Repeat the whole listing below, word for word.

Information shown:
:::::

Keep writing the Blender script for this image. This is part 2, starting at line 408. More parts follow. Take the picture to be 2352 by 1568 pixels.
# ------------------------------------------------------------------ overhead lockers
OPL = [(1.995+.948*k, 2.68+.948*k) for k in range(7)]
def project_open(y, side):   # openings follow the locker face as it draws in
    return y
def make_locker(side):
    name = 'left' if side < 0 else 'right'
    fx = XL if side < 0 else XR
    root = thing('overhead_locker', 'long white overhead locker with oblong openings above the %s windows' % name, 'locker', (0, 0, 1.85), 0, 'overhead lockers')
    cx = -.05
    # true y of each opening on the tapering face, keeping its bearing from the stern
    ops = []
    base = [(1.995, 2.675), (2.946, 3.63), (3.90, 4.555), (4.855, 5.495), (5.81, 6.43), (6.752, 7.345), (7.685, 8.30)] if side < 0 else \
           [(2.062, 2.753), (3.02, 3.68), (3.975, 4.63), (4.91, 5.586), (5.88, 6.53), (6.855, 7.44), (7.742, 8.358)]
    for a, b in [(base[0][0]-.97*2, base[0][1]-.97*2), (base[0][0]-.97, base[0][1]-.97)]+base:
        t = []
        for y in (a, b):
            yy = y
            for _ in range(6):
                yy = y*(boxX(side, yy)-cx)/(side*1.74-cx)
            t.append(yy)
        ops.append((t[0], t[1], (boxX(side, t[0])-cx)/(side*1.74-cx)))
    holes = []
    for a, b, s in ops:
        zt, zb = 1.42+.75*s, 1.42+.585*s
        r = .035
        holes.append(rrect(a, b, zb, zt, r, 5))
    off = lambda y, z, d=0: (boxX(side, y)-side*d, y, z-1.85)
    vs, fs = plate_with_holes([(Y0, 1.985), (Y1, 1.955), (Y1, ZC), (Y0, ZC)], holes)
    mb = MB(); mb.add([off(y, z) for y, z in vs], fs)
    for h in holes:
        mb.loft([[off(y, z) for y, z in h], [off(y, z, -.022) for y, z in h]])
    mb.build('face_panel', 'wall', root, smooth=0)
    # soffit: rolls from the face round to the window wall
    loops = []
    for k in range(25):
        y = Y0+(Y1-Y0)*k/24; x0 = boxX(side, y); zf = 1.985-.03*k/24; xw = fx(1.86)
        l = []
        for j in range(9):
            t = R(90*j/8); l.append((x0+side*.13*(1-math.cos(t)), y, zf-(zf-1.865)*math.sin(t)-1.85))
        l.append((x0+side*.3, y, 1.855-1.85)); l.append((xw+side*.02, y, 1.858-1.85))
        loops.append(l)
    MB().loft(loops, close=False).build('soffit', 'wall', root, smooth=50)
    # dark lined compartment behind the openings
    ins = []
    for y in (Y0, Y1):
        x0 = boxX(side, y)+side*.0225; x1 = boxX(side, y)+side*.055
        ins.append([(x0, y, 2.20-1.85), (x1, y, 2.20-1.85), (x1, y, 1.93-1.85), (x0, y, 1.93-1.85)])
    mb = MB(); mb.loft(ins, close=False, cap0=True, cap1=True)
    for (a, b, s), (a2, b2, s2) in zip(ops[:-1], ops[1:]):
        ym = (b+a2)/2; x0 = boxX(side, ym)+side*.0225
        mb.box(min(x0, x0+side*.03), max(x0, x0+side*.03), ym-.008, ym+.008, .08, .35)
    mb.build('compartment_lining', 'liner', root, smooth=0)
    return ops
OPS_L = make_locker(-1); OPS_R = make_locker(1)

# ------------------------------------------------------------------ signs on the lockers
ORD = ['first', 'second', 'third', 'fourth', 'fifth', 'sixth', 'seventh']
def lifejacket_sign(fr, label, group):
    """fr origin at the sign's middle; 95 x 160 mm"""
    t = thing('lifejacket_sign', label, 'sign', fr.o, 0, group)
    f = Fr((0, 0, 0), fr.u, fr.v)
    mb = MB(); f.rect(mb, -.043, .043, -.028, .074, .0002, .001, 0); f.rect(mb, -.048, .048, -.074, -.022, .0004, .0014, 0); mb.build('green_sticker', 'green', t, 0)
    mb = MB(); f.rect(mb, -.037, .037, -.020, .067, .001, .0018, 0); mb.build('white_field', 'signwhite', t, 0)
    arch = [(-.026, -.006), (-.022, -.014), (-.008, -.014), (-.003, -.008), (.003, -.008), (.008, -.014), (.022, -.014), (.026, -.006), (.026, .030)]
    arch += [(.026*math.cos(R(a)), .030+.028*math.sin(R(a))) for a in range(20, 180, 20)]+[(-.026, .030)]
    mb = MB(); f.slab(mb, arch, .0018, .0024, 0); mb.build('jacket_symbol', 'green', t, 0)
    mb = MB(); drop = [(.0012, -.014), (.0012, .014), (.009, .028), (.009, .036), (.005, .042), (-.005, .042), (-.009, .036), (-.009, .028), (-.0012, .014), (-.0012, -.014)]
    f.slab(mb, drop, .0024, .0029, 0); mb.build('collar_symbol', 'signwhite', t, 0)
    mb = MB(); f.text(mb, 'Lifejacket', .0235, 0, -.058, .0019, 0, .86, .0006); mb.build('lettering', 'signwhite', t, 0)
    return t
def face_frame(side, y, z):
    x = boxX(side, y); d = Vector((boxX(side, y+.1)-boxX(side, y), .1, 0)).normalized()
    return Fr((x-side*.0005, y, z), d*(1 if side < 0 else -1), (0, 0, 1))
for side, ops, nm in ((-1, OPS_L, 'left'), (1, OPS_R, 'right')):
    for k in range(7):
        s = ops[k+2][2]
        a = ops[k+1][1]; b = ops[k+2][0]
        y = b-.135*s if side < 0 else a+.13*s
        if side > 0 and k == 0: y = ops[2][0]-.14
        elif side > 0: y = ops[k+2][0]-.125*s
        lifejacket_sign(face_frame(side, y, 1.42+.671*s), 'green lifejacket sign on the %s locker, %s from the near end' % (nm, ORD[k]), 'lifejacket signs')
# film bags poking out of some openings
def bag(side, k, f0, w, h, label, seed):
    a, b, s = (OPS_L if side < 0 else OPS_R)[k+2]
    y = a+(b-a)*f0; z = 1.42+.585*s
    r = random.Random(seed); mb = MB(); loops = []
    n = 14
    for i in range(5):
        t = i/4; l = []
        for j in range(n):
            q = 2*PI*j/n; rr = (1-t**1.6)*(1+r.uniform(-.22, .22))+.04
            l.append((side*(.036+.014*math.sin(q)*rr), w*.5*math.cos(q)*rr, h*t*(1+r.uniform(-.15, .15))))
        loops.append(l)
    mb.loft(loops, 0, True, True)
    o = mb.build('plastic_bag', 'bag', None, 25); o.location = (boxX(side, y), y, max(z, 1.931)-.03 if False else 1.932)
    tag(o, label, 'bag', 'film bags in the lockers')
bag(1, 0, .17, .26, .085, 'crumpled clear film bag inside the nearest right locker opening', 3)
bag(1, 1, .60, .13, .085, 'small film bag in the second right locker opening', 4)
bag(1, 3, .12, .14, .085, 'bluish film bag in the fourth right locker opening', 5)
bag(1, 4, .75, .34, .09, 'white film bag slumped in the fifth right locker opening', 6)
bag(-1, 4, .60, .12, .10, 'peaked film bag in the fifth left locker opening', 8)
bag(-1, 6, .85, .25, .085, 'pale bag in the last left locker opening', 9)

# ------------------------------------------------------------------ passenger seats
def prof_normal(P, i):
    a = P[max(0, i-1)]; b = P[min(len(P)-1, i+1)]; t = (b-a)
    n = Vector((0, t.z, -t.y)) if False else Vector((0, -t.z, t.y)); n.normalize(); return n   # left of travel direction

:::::

Finished exercise:
Keep writing the Blender script for this image. This is part 2, starting at line 408. More parts follow. Take the picture to be 2352 by 1568 pixels.
# ------------------------------------------------------------------ overhead lockers
OPL = [(1.995+.948*k, 2.68+.948*k) for k in range(7)]
def project_open(y, side):   # openings follow the locker face as it draws in
    return y
def make_locker(side):
    name = 'left' if side < 0 else 'right'
    fx = XL if side < 0 else XR
    root = thing('overhead_locker', 'long white overhead locker with oblong openings above the %s windows' % name, 'locker', (0, 0, 1.85), 0, 'overhead lockers')
    cx = -.05
    # true y of each opening on the tapering face, keeping its bearing from the stern
    ops = []
    base = [(1.995, 2.675), (2.946, 3.63), (3.90, 4.555), (4.855, 5.495), (5.81, 6.43), (6.752, 7.345), (7.685, 8.30)] if side < 0 else \
           [(2.062, 2.753), (3.02, 3.68), (3.975, 4.63), (4.91, 5.586), (5.88, 6.53), (6.855, 7.44), (7.742, 8.358)]
    for a, b in [(base[0][0]-.97*2, base[0][1]-.97*2), (base[0][0]-.97, base[0][1]-.97)]+base:
        t = []
        for y in (a, b):
            yy = y
            for _ in range(6):
                yy = y*(boxX(side, yy)-cx)/(side*1.74-cx)
            t.append(yy)
        ops.append((t[0], t[1], (boxX(side, t[0])-cx)/(side*1.74-cx)))
    holes = []
    for a, b, s in ops:
        zt, zb = 1.42+.75*s, 1.42+.585*s
        r = .035
        holes.append(rrect(a, b, zb, zt, r, 5))
    off = lambda y, z, d=0: (boxX(side, y)-side*d, y, z-1.85)
    vs, fs = plate_with_holes([(Y0, 1.985), (Y1, 1.955), (Y1, ZC), (Y0, ZC)], holes)
    mb = MB(); mb.add([off(y, z) for y, z in vs], fs)
    for h in holes:
        mb.loft([[off(y, z) for y, z in h], [off(y, z, -.022) for y, z in h]])
    mb.build('face_panel', 'wall', root, smooth=0)
    # soffit: rolls from the face round to the window wall
    loops = []
    for k in range(25):
        y = Y0+(Y1-Y0)*k/24; x0 = boxX(side, y); zf = 1.985-.03*k/24; xw = fx(1.86)
        l = []
        for j in range(9):
            t = R(90*j/8); l.append((x0+side*.13*(1-math.cos(t)), y, zf-(zf-1.865)*math.sin(t)-1.85))
        l.append((x0+side*.3, y, 1.855-1.85)); l.append((xw+side*.02, y, 1.858-1.85))
        loops.append(l)
    MB().loft(loops, close=False).build('soffit', 'wall', root, smooth=50)
    # dark lined compartment behind the openings
    ins = []
    for y in (Y0, Y1):
        x0 = boxX(side, y)+side*.0225; x1 = boxX(side, y)+side*.055
        ins.append([(x0, y, 2.20-1.85), (x1, y, 2.20-1.85), (x1, y, 1.93-1.85), (x0, y, 1.93-1.85)])
    mb = MB(); mb.loft(ins, close=False, cap0=True, cap1=True)
    for (a, b, s), (a2, b2, s2) in zip(ops[:-1], ops[1:]):
        ym = (b+a2)/2; x0 = boxX(side, ym)+side*.0225
        mb.box(min(x0, x0+side*.03), max(x0, x0+side*.03), ym-.008, ym+.008, .08, .35)
    mb.build('compartment_lining', 'liner', root, smooth=0)
    return ops
OPS_L = make_locker(-1); OPS_R = make_locker(1)

# ------------------------------------------------------------------ signs on the lockers
ORD = ['first', 'second', 'third', 'fourth', 'fifth', 'sixth', 'seventh']
def lifejacket_sign(fr, label, group):
    """fr origin at the sign's middle; 95 x 160 mm"""
    t = thing('lifejacket_sign', label, 'sign', fr.o, 0, group)
    f = Fr((0, 0, 0), fr.u, fr.v)
    mb = MB(); f.rect(mb, -.043, .043, -.028, .074, .0002, .001, 0); f.rect(mb, -.048, .048, -.074, -.022, .0004, .0014, 0); mb.build('green_sticker', 'green', t, 0)
    mb = MB(); f.rect(mb, -.037, .037, -.020, .067, .001, .0018, 0); mb.build('white_field', 'signwhite', t, 0)
    arch = [(-.026, -.006), (-.022, -.014), (-.008, -.014), (-.003, -.008), (.003, -.008), (.008, -.014), (.022, -.014), (.026, -.006), (.026, .030)]
    arch += [(.026*math.cos(R(a)), .030+.028*math.sin(R(a))) for a in range(20, 180, 20)]+[(-.026, .030)]
    mb = MB(); f.slab(mb, arch, .0018, .0024, 0); mb.build('jacket_symbol', 'green', t, 0)
    mb = MB(); drop = [(.0012, -.014), (.0012, .014), (.009, .028), (.009, .036), (.005, .042), (-.005, .042), (-.009, .036), (-.009, .028), (-.0012, .014), (-.0012, -.014)]
    f.slab(mb, drop, .0024, .0029, 0); mb.build('collar_symbol', 'signwhite', t, 0)
    mb = MB(); f.text(mb, 'Lifejacket', .0235, 0, -.058, .0019, 0, .86, .0006); mb.build('lettering', 'signwhite', t, 0)
    return t
def face_frame(side, y, z):
    x = boxX(side, y); d = Vector((boxX(side, y+.1)-boxX(side, y), .1, 0)).normalized()
    return Fr((x-side*.0005, y, z), d*(1 if side < 0 else -1), (0, 0, 1))
for side, ops, nm in ((-1, OPS_L, 'left'), (1, OPS_R, 'right')):
    for k in range(7):
        s = ops[k+2][2]
        a = ops[k+1][1]; b = ops[k+2][0]
        y = b-.135*s if side < 0 else a+.13*s
        if side > 0 and k == 0: y = ops[2][0]-.14
        elif side > 0: y = ops[k+2][0]-.125*s
        lifejacket_sign(face_frame(side, y, 1.42+.671*s), 'green lifejacket sign on the %s locker, %s from the near end' % (nm, ORD[k]), 'lifejacket signs')
# film bags poking out of some openings
def bag(side, k, f0, w, h, label, seed):
    a, b, s = (OPS_L if side < 0 else OPS_R)[k+2]
    y = a+(b-a)*f0; z = 1.42+.585*s
    r = random.Random(seed); mb = MB(); loops = []
    n = 14
    for i in range(5):
        t = i/4; l = []
        for j in range(n):
            q = 2*PI*j/n; rr = (1-t**1.6)*(1+r.uniform(-.22, .22))+.04
            l.append((side*(.036+.014*math.sin(q)*rr), w*.5*math.cos(q)*rr, h*t*(1+r.uniform(-.15, .15))))
        loops.append(l)
    mb.loft(loops, 0, True, True)
    o = mb.build('plastic_bag', 'bag', None, 25); o.location = (boxX(side, y), y, max(z, 1.931)-.03 if False else 1.932)
    tag(o, label, 'bag', 'film bags in the lockers')
bag(1, 0, .17, .26, .085, 'crumpled clear film bag inside the nearest right locker opening', 3)
bag(1, 1, .60, .13, .085, 'small film bag in the second right locker opening', 4)
bag(1, 3, .12, .14, .085, 'bluish film bag in the fourth right locker opening', 5)
bag(1, 4, .75, .34, .09, 'white film bag slumped in the fifth right locker opening', 6)
bag(-1, 4, .60, .12, .10, 'peaked film bag in the fifth left locker opening', 8)
bag(-1, 6, .85, .25, .085, 'pale bag in the last left locker opening', 9)

# ------------------------------------------------------------------ passenger seats
def prof_normal(P, i):
    a = P[max(0, i-1)]; b = P[min(len(P)-1, i+1)]; t = (b-a)
    n = Vector((0, t.z, -t.y)) if False else Vector((0, -t.z, t.y)); n.normalize(); return n   # left of travel direction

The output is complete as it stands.